Laut Mil­ler ver­schlin­gen die Indoor-Hanf­plan­ta­gen in den USA ein Pro­zent des gesam­ten US-Strom­ver­brauchs, dies ent­spricht 2 Pro­zent des von pri­va­ten Haus­hal­ten kon­su­mier­ten Stroms. Die Stu­die rech­net vor, dass der öko­lo­gi­sche Fuss­ab­druck der US-Hanf­pro­duk­tion etwa gleich gross ist wie der jähr­li­che CO2-Aus­stoss von drei Mil­lio­nen Autos. Bricht man diese Rech­nung auf einen ein­zel­nen Joint her­un­ter, ver­braucht die­ser gleich viel Ener­gie wie eine 100-Watt-Glüh­birne, die 17 Stun­den lang brennt.

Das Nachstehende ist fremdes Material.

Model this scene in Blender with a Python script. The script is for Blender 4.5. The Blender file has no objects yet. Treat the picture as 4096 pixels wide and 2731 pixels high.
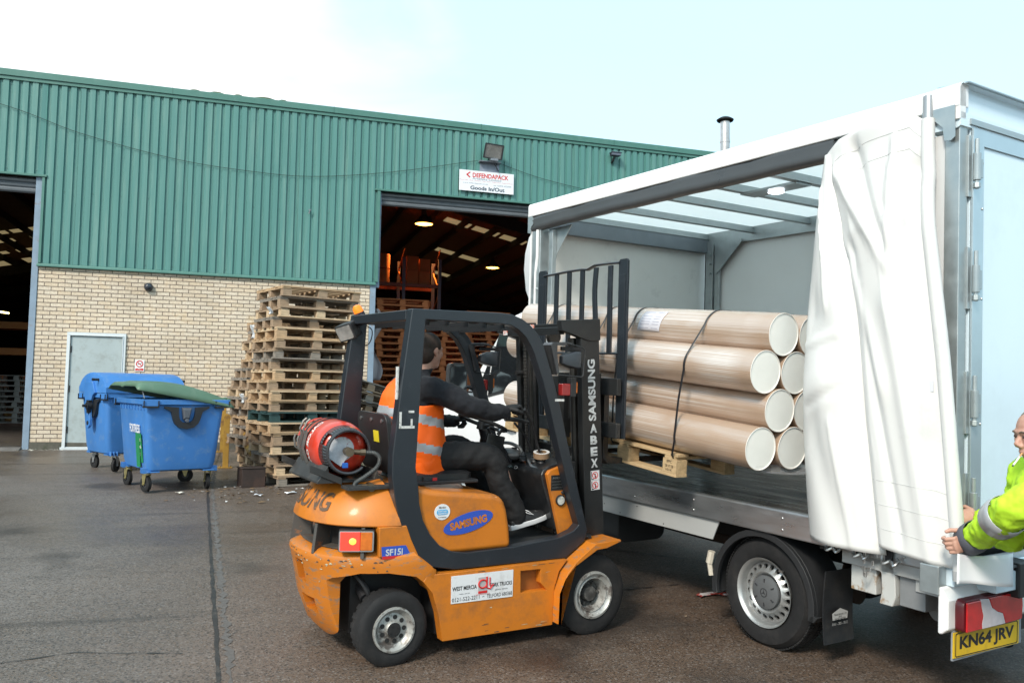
import bpy, bmesh, math, random
from mathutils import Vector, Matrix, noise
R = math.radians
rnd = random.Random(7)
sc = bpy.context.scene
col = sc.collection

# ------------------------------------------------------------ camera
H0, GS = 1.72, 0.027
cam_d = bpy.data.cameras.new('camera'); cam = bpy.data.objects.new('camera', cam_d); col.objects.link(cam)
PITCH, ROLL = .058, .0205
_f = Vector((0, math.cos(PITCH), math.sin(PITCH))); _r0 = Vector((1, 0, 0)); _u0 = _r0.cross(_f)
_r = _r0*math.cos(ROLL)+_u0*math.sin(ROLL); _u = -_r0*math.sin(ROLL)+_u0*math.cos(ROLL)
cam.matrix_world = Matrix(((_r.x, _u.x, -_f.x, 0), (_r.y, _u.y, -_f.y, 0), (_r.z, _u.z, -_f.z, H0), (0, 0, 0, 1)))
cam_d.sensor_width = 36; cam_d.lens = 36*3320/4096; cam_d.clip_start = .05; cam_d.clip_end = 2000
sc.camera = cam

# ------------------------------------------------------------ world, sun, exposure
SUN_EL, SUN_AZ = R(38), R(-154)          # azimuth clockwise from +Y
sc.view_settings.view_transform = 'Standard'; sc.view_settings.look = 'None'
sc.view_settings.exposure = 1.42; sc.view_settings.gamma = 1
w = bpy.data.worlds.new('World'); sc.world = w; w.use_nodes = True
nt = w.node_tree; nt.nodes.clear()
def N(t, typ, **kw):
    n = t.nodes.new(typ)
    for k, v in kw.items():
        if k.startswith('i_'):
            key = k[2:]
            key = int(key) if key.isdigit() else key.replace('_', ' ')
            n.inputs[key].default_value = v
        else: setattr(n, k, v)
    return n
sky = N(nt, 'ShaderNodeTexSky', sky_type='NISHITA', sun_disc=False, sun_elevation=SUN_EL, sun_rotation=SUN_AZ, air_density=1.0, dust_density=2.5, ozone_density=1.6)
bg1 = N(nt, 'ShaderNodeBackground', i_Strength=.10)
bg2 = N(nt, 'ShaderNodeBackground', i_Strength=.56)
ccol = N(nt, 'ShaderNodeMix', data_type='RGBA'); ccol.inputs[6].default_value = (.64, .91, 1.0, 1); ccol.inputs[7].default_value = (1, 1, 1, 1)
tc = N(nt, 'ShaderNodeTexCoord'); 
dotn = N(nt, 'ShaderNodeVectorMath', operation='DOT_PRODUCT'); dotn.inputs[1].default_value = Vector((-.47, .80, .375)).normalized()
ns = N(nt, 'ShaderNodeTexNoise', i_Scale=2.4, i_Detail=6, i_Roughness=.55, i_Distortion=.6)
mp = N(nt, 'ShaderNodeMapping'); mp.inputs['Scale'].default_value = (1, 1, 2.2)
mad = N(nt, 'ShaderNodeMath', operation='MULTIPLY_ADD'); mad.inputs[1].default_value = .17
rmp = N(nt, 'ShaderNodeMapRange', interpolation_type='SMOOTHSTEP'); rmp.inputs['From Min'].default_value = 1.0; rmp.inputs['From Max'].default_value = 1.08
thin = N(nt, 'ShaderNodeMapRange'); thin.inputs['From Min'].default_value = .2; thin.inputs['From Max'].default_value = 1.0; thin.inputs['To Min'].default_value = .66; thin.inputs['To Max'].default_value = .76
mx = N(nt, 'ShaderNodeMath', operation='MAXIMUM')
mix = N(nt, 'ShaderNodeMixShader'); out = N(nt, 'ShaderNodeOutputWorld')
lk = nt.links.new
lk(tc.outputs['Generated'], dotn.inputs[0]); lk(tc.outputs['Generated'], mp.inputs[0]); lk(mp.outputs[0], ns.inputs['Vector'])
lk(ns.outputs[0], mad.inputs[0]); lk(dotn.outputs['Value'], mad.inputs[2]); lk(mad.outputs[0], rmp.inputs[0]); lk(ns.outputs[0], thin.inputs[0])
lk(rmp.outputs[0], mx.inputs[0]); lk(thin.outputs[0], mx.inputs[1])
lk(rmp.outputs[0], ccol.inputs[0]); lk(ccol.outputs[2], bg2.inputs[0]); lk(sky.outputs[0], bg1.inputs[0]); lk(mx.outputs[0], mix.inputs[0]); lk(bg1.outputs[0], mix.inputs[1]); lk(bg2.outputs[0], mix.inputs[2]); lk(mix.outputs[0], out.inputs[0])
sd = bpy.data.lights.new('sun', 'SUN'); sd.energy = 1.3; sd.angle = R(11); sd.color = (1, .92, .80)
so = bpy.data.objects.new('sun', sd); col.objects.link(so)
sdir = Vector((math.sin(SUN_AZ)*math.cos(SUN_EL), math.cos(SUN_AZ)*math.cos(SUN_EL), math.sin(SUN_EL)))
so.rotation_euler = (-sdir).to_track_quat('-Z', 'Y').to_euler(); so.location = sdir*50
sc.cycles.max_bounces = 7; sc.cycles.transparent_max_bounces = 8; sc.cycles.caustics_reflective = False; sc.cycles.caustics_refractive = False

# ------------------------------------------------------------ frames
WD = Vector((math.sin(1.27), math.cos(1.27), 0)); WN = Vector((-math.cos(1.27), math.sin(1.27), 0))
GN = Vector((-GS*WN.x, -GS*WN.y, 1)).normalized()
def gz(x, y): return GS*(x*WN.x+y*WN.y)
def frame(az, O, slope=True):
    a = R(az); h = Vector((math.sin(a), math.cos(a), 0)); n = GN if slope else Vector((0, 0, 1))
    h = (h-n*h.dot(n)).normalized(); y = n.cross(h)
    return Matrix(((h.x, y.x, n.x, O[0]), (h.y, y.y, n.y, O[1]), (h.z, y.z, n.z, O[2]), (0, 0, 0, 1)))
FB = Matrix(((WD.x, WN.x, 0, -8.7105), (WD.y, WN.y, 0, 15.1279), (0, 0, 1, .46), (0, 0, 0, 1)))      # building: x along wall, y inward
FL = frame(58.5, (0.28015, 5.98158, 0.15201))      # forklift: x forward, y left
FT = frame(-31.5, (1.69805, 5.25171, 0.12185))     # truck: x forward, y left

# ------------------------------------------------------------ materials
MATS = {}
def mat(name, c=(.5, .5, .5), rough=.5, metal=0., var=0., vs=6., bump=0., bs=60., coat=0., spec=.5, dirt=None, dirt_amt=0., ds=4., stretch=None, rv=0., emit=None, es=0., trans=0., sheen=0., alpha=1., lo=.5, hi=.7):
    if name in MATS: return MATS[name]
    m = bpy.data.materials.new(name); m.use_nodes = True; t = m.node_tree; L = t.links.new
    p = t.nodes['Principled BSDF']
    p.inputs['Base Color'].default_value = (*c, 1); p.inputs['Roughness'].default_value = rough; p.inputs['Metallic'].default_value = metal
    p.inputs['Specular IOR Level'].default_value = spec; p.inputs['Coat Weight'].default_value = coat; p.inputs['Coat Roughness'].default_value = .12
    if trans: p.inputs['Transmission Weight'].default_value = trans
    if sheen: p.inputs['Sheen Weight'].default_value = sheen
    if alpha < 1: p.inputs['Alpha'].default_value = alpha
    if emit: p.inputs['Emission Color'].default_value = (*emit, 1); p.inputs['Emission Strength'].default_value = es
    tcn = N(t, 'ShaderNodeTexCoord'); mpn = N(t, 'ShaderNodeMapping'); L(tcn.outputs['Object'], mpn.inputs[0])
    if stretch: mpn.inputs['Scale'].default_value = stretch
    cur = None
    if var:
        n1 = N(t, 'ShaderNodeTexNoise', i_Scale=vs, i_Detail=6, i_Roughness=.6); L(mpn.outputs[0], n1.inputs['Vector'])
        mr = N(t, 'ShaderNodeMapRange'); mr.inputs['From Min'].default_value = .25; mr.inputs['From Max'].default_value = .75; mr.inputs['To Min'].default_value = 1-var; mr.inputs['To Max'].default_value = 1+var
        L(n1.outputs[0], mr.inputs[0])
        hs = N(t, 'ShaderNodeHueSaturation'); hs.inputs['Color'].default_value = (*c, 1); L(mr.outputs[0], hs.inputs['Value']); cur = hs.outputs[0]
        if rv:
            r2 = N(t, 'ShaderNodeMapRange'); r2.inputs['From Min'].default_value = .3; r2.inputs['From Max'].default_value = .7; r2.inputs['To Min'].default_value = max(.02, rough-rv); r2.inputs['To Max'].default_value = min(1, rough+rv)
            L(n1.outputs[0], r2.inputs[0]); L(r2.outputs[0], p.inputs['Roughness'])
    if dirt:
        n2 = N(t, 'ShaderNodeTexNoise', i_Scale=ds, i_Detail=9, i_Roughness=.72); L(mpn.outputs[0], n2.inputs['Vector'])
        m2 = N(t, 'ShaderNodeMapRange'); m2.inputs['From Min'].default_value = lo; m2.inputs['From Max'].default_value = hi; m2.inputs['To Max'].default_value = dirt_amt
        L(n2.outputs[0], m2.inputs[0]); mc = N(t, 'ShaderNodeMix', data_type='RGBA'); L(m2.outputs[0], mc.inputs[0])
        if cur: L(cur, mc.inputs[6])
        else: mc.inputs[6].default_value = (*c, 1)
        mc.inputs[7].default_value = (*dirt, 1); cur = mc.outputs[2]
    if cur: L(cur, p.inputs['Base Color'])
    if bump:
        n3 = N(t, 'ShaderNodeTexNoise', i_Scale=bs, i_Detail=4); L(mpn.outputs[0], n3.inputs['Vector'])
        b = N(t, 'ShaderNodeBump', i_Strength=min(1, bump*10), i_Distance=bump*.1); L(n3.outputs[0], b.inputs['Height']); L(b.outputs[0], p.inputs['Normal'])
    MATS[name] = m; return m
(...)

Egal ob Fuss­ball oder Can­na­bis. Bei­spiele die­ser Art gibt es zu Hun­der­ten. Sie zei­gen, dass die Bot­schaft vom Ener­gie­spa­ren, obschon lau­fend laut pro­pa­giert, vie­ler­orts (noch) nicht ange­kom­men ist. Allein mit dem Ver­zicht auf Absur­di­tä­ten wie Roll­ra­sen oder Indoor-Can­na­bis, könn­ten Ton­nen von CO2 ein­ge­spart wer­den. Ohne den gering­sten Verlust.